Maqbool (2003)


Every year I get to go to some schools to introduce P6 kids to the world of Literature and I am always very stoked when the schools choose William Shakespeare’s Macbeth. This play is my absolute fave because it has all the ingredients of a dark story – witches, murder, treachery, big battle and the mother of all twists. Almost all the kids love this like some kind of guilty pleasure! I have watched many film adaptations of Macbeth and I feel nothing could surpass Akira Kurosawa’s Throne of Blood. Kurosawa transposed the whole story to the time of the samurai and it is so frigging awesome that you will believe that Shakespeare is a Japanese. But today that all changed… I have just seen an amazing Hindi adaptation that I can attest sits up there with Kurosawa’s, but not quite side by side. Perhaps just a couple of notches below Kurosawa’s masterpiece. However make no mistake… Maqbool is very very good.

Vishal Bhardwaj’s Maqbool (2003) transposed the story to present day Bombay. When the film opened I struggled to keep pace with who is who in Shakespeare’s masterwork that I got lost. After a while I gave Maqbool its due respect and watched it unfold without comparing with Macbeth and it worked like a charm. Bhardwaj didn’t do a straight adaptation which would be boring (case in point being Roman Polanski’s Macbeth which is so humdrum).
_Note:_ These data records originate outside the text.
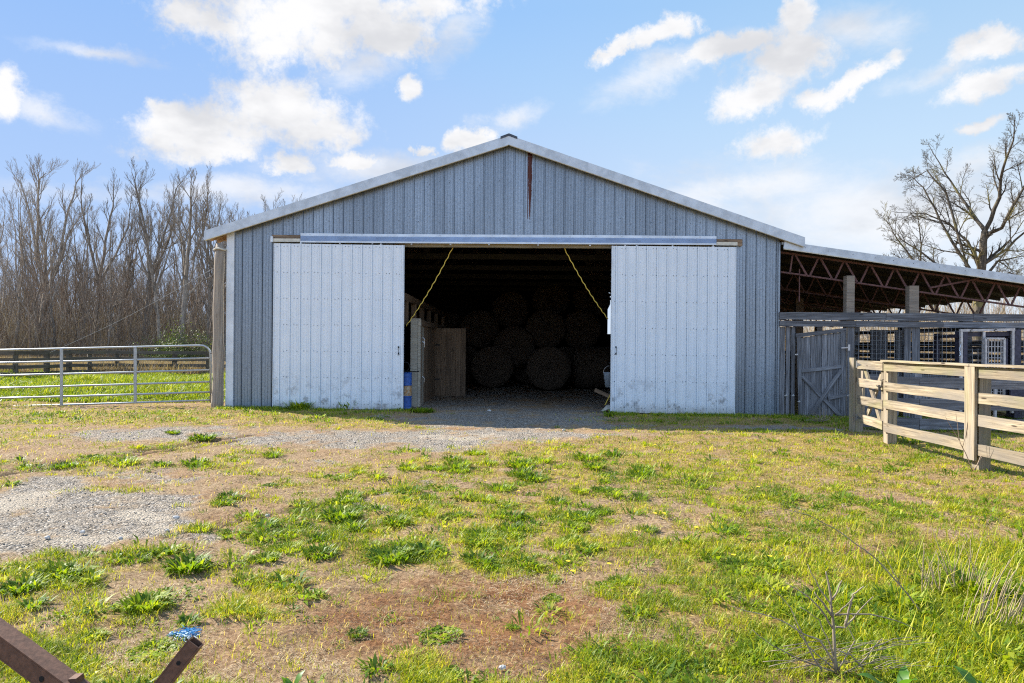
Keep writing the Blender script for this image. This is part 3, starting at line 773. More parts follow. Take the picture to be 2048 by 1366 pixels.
# timber header, backing board, track, cover flashing
m = MB(); zt = P(1010, 487, YF).z
m.board(P(545, 476.5, YF-.04), P(1484, 485.5, YF-.04), .15, .05, jit=.002)
m.build('track_board', M['brown_wood'], barn)
m = MB(); m.board(P(790, 489, YF-.0), P(1240, 492.5, YF-.0), .11, .10, jit=.003); m.build('header_beam', M['pale_wood'], barn)
m = MB(); m.board(P(541, 480.5, YF-.12), P(1474, 488, YF-.12), .075, .07)
trk = m.build('door_track', M['lip'], barn)
for q in (680, 745, 823, 901, 978, 1076, 1180, 1250, 1345):
    y = 484.5+(q-541)*.008; p = P(q, y, YF-.165); m = MB(); m.board(p+Vector((-.018, 0, 0)), p+Vector((.018, 0, 0)), .05, .02); m.build('track_bracket', M['steel'], trk)
m = MB(); m.box(P(541, 484, YF-.17), P(549, 474, YF-.06))
m.build('track_bracket', M['steel'], trk)
m = MB()
pts = [(601, 466, 485), (760, 467.5, 486), (940, 468.5, 487), (1160, 469.5, 488.5), (1433, 472, 490)]
k = len(m.v)
for i, (q, a, b_) in enumerate(pts):
    A_ = P(q, a, YF-.06); B_ = P(q, (a*.72+b_*.28), YF-.075); C_ = P(q, b_-3.5, YF-.22); D_ = P(q, b_-.5, YF-.225)
    wv = random.uniform(-.006, .006)
    for p in (A_, B_, C_, D_): m.v.append((p.x+(0 if p is not C_ else wv), p.y, p.z+wv))
for i in range(len(pts)-1):
    for j in range(3): m.face((k+4*i+j, k+4*i+j+1, k+4*i+j+5, k+4*i+j+4), m=(1 if j != 1 else 0))
q = 620
while q < 1430:
    a = 466+(q-601)*.0072
    m.disc(P(q, a+2.5, YF-.072)+Vector((0, -.004, 0)), (0, -1, .1), .007, 6, 2); m.disc(P(q+30, a+10, YF-.16), (0, -1, .6), .007, 6, 2); q += 52
m.build('track_cover', [M['flash'], M['trim'], M['screw']], barn)

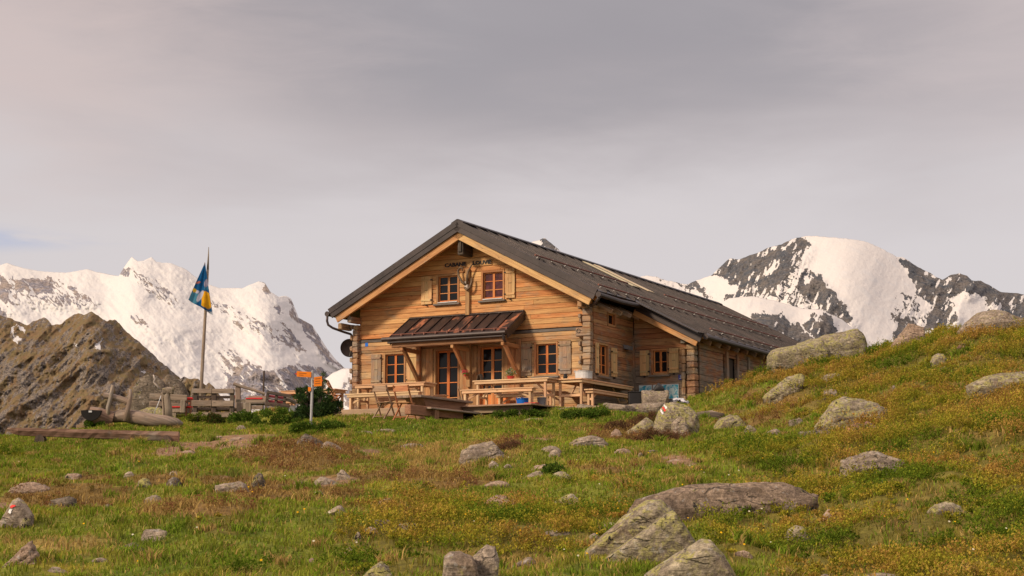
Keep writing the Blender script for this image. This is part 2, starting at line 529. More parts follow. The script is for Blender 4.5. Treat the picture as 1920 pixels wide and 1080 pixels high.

The kingdom here is the Bombay gangland underworld. Macbeth is Maqbool, a senior henchman of Abbaji (King Duncan). Nimmi (Tabu) is Lady Macbeth but here she is the mistress of Abbaji. She is in love with Maqbool. There are no 3 witches here but the prophesying role are taken by 2 corrupt police inspectors played deliciously well by Naseeruddin Shah and Om Pari. Maqbool is amazingly portrayed by Irrfan Khan whom I last saw as the storyteller in Life of Pi. He really disappears into his role and his descent into hell is quite something to watch. Veteran actor, Pankaj Kapur played the ‘Godfather’ with awesome relish. His portrayal is one of the reasons this adaptation ranks quite high IMHO. Most films only focus on Macbeth and King Duncan is treated like a byline, like a throwaway character so that Macbeth can do his thing. Here, lots of screen time is given to Abbaji to really flesh out his deep character. So much so that when the murderous moment finally occurs, it will hit you like a ton of bricks.

This is a well-conceived film with big aspirations. A very worthy adaptation of the Scottish play. Everything about the film surprised me in a profound manner – nothing about it feels like it was trying to be more clever than Shakespeare’s play. It uses the groundwork laid by the play to tell the same story but in a fresh and accomplished approach that transcends cultural and language barriers. I think Shakespeare would have been very proud of this.

There are 3 songs featured but they are not those that embraced gaiety. The tone from start to finish is dark. I am not sure it did well at the box-office because judging from the usual output from Bollywood, Maqbool won’t make you come out from the cinema in a happy mood. So in that respect, this is a very bravely made film and it’s definitely one of the best I have seen so far.

PS – This is the first of Vishal Bhardwaj’s Shakespeare Hindi-trilogy. The other two are adaptations of Othello and Hamlet, which are also outstanding films. I will post my reviews of them soon.